_Work to complete:_ A single run of lines is to be printed exactly: starting at the line with "Write a Blender" and ending at the line with "wl.new(w_bg.outputs[0], w_out.inputs[0])", both included. Leave the pictures out.

_Records provided:_
----------------------------------------
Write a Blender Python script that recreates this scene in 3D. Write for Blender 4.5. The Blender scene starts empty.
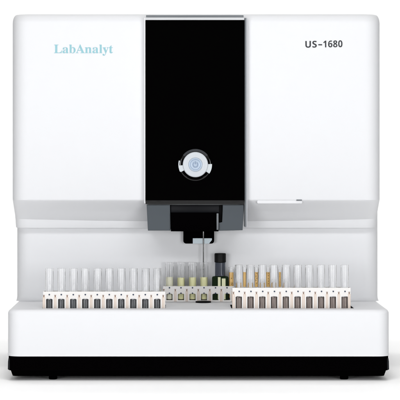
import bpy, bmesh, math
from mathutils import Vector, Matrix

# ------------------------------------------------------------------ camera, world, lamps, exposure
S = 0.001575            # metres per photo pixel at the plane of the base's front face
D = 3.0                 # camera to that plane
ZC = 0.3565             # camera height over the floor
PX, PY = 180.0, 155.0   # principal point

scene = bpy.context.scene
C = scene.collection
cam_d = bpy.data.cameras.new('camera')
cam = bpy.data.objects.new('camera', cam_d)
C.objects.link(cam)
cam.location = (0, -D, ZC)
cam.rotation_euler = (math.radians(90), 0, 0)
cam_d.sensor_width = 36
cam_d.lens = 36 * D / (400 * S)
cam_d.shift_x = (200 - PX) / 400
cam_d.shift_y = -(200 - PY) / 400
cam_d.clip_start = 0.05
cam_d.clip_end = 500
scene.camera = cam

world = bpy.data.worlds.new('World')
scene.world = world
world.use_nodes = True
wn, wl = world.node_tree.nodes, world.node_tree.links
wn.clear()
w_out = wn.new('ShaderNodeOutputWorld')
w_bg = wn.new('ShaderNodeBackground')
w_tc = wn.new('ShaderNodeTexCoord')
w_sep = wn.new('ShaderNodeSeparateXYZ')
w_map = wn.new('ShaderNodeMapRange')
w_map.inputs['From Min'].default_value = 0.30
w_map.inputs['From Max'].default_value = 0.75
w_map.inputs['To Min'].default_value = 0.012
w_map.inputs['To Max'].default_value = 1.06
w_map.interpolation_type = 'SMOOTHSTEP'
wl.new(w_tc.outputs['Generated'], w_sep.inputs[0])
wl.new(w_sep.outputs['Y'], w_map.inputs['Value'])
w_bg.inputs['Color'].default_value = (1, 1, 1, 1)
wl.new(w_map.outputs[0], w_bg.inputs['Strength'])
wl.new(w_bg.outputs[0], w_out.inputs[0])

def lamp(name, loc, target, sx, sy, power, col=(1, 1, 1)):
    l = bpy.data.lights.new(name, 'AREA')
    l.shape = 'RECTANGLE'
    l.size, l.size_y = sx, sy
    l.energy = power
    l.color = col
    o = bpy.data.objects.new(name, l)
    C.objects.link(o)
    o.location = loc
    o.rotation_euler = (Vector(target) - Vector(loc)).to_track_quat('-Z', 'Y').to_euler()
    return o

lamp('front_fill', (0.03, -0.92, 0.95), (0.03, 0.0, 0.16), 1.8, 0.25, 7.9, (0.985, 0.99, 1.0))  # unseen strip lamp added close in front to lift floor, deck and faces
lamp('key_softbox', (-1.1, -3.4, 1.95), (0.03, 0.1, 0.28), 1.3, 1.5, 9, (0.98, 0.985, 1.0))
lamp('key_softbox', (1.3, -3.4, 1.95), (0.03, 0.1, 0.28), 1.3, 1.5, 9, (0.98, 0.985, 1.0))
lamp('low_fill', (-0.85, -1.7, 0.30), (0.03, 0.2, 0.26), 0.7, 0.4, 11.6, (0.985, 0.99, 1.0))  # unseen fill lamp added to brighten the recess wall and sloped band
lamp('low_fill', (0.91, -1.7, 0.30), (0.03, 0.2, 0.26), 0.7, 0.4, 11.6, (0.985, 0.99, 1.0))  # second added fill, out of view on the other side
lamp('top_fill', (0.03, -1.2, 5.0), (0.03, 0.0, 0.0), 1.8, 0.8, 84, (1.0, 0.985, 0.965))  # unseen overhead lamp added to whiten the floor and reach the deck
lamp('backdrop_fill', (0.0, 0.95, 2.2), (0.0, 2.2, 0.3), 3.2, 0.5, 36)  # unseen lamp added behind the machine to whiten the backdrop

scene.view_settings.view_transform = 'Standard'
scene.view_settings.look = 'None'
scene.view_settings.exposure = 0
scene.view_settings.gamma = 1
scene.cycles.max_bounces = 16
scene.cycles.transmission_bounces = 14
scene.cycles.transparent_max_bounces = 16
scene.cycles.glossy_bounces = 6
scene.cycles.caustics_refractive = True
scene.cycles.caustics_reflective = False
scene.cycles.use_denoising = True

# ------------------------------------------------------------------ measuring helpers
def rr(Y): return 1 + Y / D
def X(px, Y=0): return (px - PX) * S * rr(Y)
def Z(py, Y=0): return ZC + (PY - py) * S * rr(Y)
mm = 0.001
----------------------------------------
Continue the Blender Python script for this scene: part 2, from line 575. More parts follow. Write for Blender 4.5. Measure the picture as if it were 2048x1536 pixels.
----------------------------------------
_Result of the exercise:_
Write a Blender Python script that recreates this scene in 3D. Write for Blender 4.5. The Blender scene starts empty.
import bpy, bmesh, math
from mathutils import Vector, Matrix

# ------------------------------------------------------------------ camera, world, lamps, exposure
S = 0.001575            # metres per photo pixel at the plane of the base's front face
D = 3.0                 # camera to that plane
ZC = 0.3565             # camera height over the floor
PX, PY = 180.0, 155.0   # principal point

scene = bpy.context.scene
C = scene.collection
cam_d = bpy.data.cameras.new('camera')
cam = bpy.data.objects.new('camera', cam_d)
C.objects.link(cam)
cam.location = (0, -D, ZC)
cam.rotation_euler = (math.radians(90), 0, 0)
cam_d.sensor_width = 36
cam_d.lens = 36 * D / (400 * S)
cam_d.shift_x = (200 - PX) / 400
cam_d.shift_y = -(200 - PY) / 400
cam_d.clip_start = 0.05
cam_d.clip_end = 500
scene.camera = cam

world = bpy.data.worlds.new('World')
scene.world = world
world.use_nodes = True
wn, wl = world.node_tree.nodes, world.node_tree.links
wn.clear()
w_out = wn.new('ShaderNodeOutputWorld')
w_bg = wn.new('ShaderNodeBackground')
w_tc = wn.new('ShaderNodeTexCoord')
w_sep = wn.new('ShaderNodeSeparateXYZ')
w_map = wn.new('ShaderNodeMapRange')
w_map.inputs['From Min'].default_value = 0.30
w_map.inputs['From Max'].default_value = 0.75
w_map.inputs['To Min'].default_value = 0.012
w_map.inputs['To Max'].default_value = 1.06
w_map.interpolation_type = 'SMOOTHSTEP'
wl.new(w_tc.outputs['Generated'], w_sep.inputs[0])
wl.new(w_sep.outputs['Y'], w_map.inputs['Value'])
w_bg.inputs['Color'].default_value = (1, 1, 1, 1)
wl.new(w_map.outputs[0], w_bg.inputs['Strength'])
wl.new(w_bg.outputs[0], w_out.inputs[0])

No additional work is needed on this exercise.